Jim Mora, Jr., however, seemed to pursue an eight-point deficit. He certainly thought it was better than remaining down by only six points and taking chances with his defense. Yet, this did not represent the entirety of Mora’s failure on Saturday… which is pretty scary.

First, let’s deal with the immediate question of the scoreboard margin in ASU-UCLA, and why Mora’s concern about ASU getting a nine-point lead instead of an eight-point lead was so severe and, ultimately, mis-calibrated.

We said in our hypothetical above that if UCLA punted from its own 5, ASU would get the ball around the UCLA 40 or thereabouts. Here’s the reason Mora was overly concerned about a Sun Devil field goal and subsequent two-score game: If UCLA’s defense stopped ASU on the first series of downs after the Sun Devils got the ball back, Arizona State probably would not have kicked a long field goal. The Sun Devils might have done so, but there would be no guarantee. If facing fourth and two at the 32, yes; if facing fourth and seven at the 37, Todd Graham probably would have punted.

Moreover, let’s say UCLA’s defense failed to stop Arizona State on that first series of downs. Had that been the case (under a scenario which never materialized, of course), UCLA would have been out of timeouts, and ASU would have been able to drain the clock inside the 1:30 mark of regulation. Time was just as big a factor as the scoreboard margin. Mora had to realize that his defense — no matter what — was going to need to stop ASU on the first series of downs once the Sun Devils got the ball back. That he gave ASU two free points before giving the ball back makes no sense.

This leads us to the mistake Mora made in addition to giving ASU two points… and creating the eight-point deficit which put UCLA in a greater bind.

*

When UCLA took the safety, the thought emerged that the Bruins were setting up an onside kick by choosing the free-kick option after a safety — you can do that, of course. Sure enough, UCLA did choose the free-kick option instead of a punt. In that moment, the decision by Mora suddenly made sense. It was the only way his move made sense, but giving his team a chance to recover an onside kick was actually a clever way of gaming the situation.

There was just one problem: UCLA kicked the free kick deep. There was no onside kick. Mora gave ASU two points, forcing his own team to have to convert a 2-point try just to tie… and that’s if UCLA ever got the ball back down by eight… which didn’t happen. (ASU scored to go up by 15.) Mora then compounded his error by not ordering an onside kick.

Mora is just the latest football coach to fall victim to this common shortcoming among all coaches: Despite trailing late in a game and therefore not having the leverage with which to make preferable or desirable decisions, Mora acted as though he had all the opportunities in the world to play a “normal” game. In other words, Mora gave up the ball and asked his defense to get a stop, the kinds of things you do in a regular game situation.

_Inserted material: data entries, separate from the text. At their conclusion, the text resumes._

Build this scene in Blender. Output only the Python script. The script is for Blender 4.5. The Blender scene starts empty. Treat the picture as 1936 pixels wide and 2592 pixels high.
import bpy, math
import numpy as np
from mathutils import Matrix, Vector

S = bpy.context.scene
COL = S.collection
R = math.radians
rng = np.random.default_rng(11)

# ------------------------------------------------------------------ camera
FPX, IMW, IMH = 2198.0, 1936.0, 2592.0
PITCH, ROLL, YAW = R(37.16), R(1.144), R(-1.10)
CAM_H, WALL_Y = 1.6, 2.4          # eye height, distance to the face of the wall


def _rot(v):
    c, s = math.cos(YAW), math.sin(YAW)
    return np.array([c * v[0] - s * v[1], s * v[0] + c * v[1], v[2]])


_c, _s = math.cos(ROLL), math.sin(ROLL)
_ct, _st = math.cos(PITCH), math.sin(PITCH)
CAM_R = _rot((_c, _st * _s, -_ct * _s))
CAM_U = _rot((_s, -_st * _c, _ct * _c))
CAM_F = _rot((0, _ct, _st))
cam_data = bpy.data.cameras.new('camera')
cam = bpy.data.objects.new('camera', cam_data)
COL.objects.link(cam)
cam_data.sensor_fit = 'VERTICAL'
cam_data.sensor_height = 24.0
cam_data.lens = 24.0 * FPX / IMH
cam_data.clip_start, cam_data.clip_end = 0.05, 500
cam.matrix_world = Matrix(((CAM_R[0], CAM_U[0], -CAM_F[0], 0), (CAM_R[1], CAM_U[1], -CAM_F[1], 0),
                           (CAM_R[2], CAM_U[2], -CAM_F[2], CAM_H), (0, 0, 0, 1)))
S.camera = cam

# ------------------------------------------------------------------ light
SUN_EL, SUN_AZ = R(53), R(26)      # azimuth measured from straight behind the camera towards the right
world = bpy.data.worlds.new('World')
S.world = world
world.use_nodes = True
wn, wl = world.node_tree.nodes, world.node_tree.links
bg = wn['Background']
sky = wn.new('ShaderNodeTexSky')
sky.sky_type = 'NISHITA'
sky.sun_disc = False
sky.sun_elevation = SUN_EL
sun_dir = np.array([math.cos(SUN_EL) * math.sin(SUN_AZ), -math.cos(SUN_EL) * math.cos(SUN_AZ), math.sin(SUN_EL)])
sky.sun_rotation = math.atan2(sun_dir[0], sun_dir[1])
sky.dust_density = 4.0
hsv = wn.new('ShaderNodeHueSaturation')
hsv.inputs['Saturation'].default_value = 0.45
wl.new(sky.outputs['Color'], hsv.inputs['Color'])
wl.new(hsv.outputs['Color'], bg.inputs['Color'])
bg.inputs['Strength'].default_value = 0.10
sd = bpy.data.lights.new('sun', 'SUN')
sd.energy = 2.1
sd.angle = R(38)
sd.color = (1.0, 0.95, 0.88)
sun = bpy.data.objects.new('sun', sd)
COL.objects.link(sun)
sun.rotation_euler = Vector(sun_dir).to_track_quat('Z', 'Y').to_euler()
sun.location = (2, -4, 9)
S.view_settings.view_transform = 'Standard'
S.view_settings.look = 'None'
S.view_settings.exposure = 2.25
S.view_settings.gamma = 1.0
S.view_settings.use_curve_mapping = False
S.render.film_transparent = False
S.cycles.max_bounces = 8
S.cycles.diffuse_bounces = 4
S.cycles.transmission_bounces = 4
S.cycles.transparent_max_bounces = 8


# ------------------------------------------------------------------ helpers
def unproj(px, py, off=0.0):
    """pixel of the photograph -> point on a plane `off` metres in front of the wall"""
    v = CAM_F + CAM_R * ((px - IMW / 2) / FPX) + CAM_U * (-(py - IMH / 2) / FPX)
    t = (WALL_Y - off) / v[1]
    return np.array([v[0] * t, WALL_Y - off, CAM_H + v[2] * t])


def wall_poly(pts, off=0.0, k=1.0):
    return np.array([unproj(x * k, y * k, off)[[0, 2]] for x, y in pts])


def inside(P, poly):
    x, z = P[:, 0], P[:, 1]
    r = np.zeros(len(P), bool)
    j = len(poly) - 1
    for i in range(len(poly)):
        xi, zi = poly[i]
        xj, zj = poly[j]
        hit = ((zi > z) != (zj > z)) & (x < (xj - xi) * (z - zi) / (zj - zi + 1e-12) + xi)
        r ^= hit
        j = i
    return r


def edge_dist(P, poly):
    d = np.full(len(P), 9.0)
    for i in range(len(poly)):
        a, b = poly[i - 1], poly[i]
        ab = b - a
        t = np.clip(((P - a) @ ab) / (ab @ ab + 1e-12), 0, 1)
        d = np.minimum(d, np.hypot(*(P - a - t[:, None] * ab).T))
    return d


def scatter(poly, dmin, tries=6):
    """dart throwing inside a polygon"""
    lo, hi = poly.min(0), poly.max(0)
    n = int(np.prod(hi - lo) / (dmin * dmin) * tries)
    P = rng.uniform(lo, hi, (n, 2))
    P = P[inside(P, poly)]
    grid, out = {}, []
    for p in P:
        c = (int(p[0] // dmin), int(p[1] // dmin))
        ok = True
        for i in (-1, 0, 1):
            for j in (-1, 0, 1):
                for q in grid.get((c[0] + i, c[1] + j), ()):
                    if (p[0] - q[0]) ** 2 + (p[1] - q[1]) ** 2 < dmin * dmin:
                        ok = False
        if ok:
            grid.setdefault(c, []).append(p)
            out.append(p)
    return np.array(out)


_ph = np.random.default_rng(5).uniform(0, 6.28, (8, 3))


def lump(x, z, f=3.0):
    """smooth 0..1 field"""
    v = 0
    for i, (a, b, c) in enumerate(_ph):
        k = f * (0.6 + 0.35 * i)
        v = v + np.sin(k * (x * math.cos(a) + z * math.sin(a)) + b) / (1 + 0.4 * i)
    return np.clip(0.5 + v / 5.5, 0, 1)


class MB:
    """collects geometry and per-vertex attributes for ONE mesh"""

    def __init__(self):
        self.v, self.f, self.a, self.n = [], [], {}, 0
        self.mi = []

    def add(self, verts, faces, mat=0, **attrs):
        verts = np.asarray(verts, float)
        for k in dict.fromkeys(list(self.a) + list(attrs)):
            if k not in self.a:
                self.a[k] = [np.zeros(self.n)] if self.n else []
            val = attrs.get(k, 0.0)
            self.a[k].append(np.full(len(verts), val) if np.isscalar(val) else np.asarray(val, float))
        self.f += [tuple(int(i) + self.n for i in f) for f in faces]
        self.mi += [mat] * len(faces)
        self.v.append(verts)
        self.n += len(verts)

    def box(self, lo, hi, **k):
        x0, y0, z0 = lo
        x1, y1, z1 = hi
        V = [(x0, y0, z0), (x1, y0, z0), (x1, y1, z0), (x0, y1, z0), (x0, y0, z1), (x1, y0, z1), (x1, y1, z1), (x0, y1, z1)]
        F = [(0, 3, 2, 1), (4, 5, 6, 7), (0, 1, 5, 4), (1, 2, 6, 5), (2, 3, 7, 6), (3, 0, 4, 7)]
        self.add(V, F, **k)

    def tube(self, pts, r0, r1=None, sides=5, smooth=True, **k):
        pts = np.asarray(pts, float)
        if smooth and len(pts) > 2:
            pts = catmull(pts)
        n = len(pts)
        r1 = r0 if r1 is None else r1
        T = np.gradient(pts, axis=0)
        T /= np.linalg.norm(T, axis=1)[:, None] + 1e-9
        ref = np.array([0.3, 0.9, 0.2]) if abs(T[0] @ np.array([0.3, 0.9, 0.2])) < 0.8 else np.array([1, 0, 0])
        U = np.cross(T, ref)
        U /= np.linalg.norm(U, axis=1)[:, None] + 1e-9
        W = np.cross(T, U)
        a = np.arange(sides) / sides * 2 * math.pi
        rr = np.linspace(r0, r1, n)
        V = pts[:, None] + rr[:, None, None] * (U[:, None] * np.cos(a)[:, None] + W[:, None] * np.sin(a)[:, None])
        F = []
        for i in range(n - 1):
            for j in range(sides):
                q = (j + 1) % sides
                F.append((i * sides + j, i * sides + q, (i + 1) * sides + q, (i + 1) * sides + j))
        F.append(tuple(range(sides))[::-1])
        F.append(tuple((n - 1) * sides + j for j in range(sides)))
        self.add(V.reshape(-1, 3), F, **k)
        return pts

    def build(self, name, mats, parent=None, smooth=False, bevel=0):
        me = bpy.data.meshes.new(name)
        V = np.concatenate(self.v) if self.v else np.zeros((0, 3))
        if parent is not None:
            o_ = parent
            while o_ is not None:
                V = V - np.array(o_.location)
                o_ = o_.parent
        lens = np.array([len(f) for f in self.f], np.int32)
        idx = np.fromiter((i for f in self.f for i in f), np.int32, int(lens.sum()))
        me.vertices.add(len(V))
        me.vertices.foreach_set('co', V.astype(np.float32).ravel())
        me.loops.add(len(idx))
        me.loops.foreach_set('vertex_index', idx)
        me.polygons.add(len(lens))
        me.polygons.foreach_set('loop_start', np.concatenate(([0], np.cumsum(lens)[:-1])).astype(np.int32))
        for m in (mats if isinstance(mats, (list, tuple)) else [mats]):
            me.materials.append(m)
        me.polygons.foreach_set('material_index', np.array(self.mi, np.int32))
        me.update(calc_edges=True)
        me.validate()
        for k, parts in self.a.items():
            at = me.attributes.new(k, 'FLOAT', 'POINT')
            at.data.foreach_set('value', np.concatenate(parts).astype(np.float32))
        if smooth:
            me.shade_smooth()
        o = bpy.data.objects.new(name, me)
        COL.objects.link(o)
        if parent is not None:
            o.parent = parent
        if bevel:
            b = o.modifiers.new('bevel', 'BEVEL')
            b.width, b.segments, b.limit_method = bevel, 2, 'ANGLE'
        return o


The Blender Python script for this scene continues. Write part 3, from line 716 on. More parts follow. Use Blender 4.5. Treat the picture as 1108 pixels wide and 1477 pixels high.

In an endgame situation, however, you often don’t have the luxury of being able to prematurely surrender possession (on fourth down) or allow the opposing offense to either score or drain your timeout supply (or both). Mora, though, felt this was perfectly reasonable.

He got smoked.

*

One last point on this: If you take a safety when down by five, the opposing team’s lead becomes seven. That’s valuable for the opposing team, but at least you don’t have to score a 2-point conversion to tie. What Mora did with this safety was that he gave ASU an extra degree of leverage, given that 2-point conversions are missed more than they’re successfully converted.

Jim Mora, Jr. needs to brush up on his intentional safety situations. He clearly whiffed — in implementation, subsequent free-kick follow-through, the works — on Saturday against Arizona State.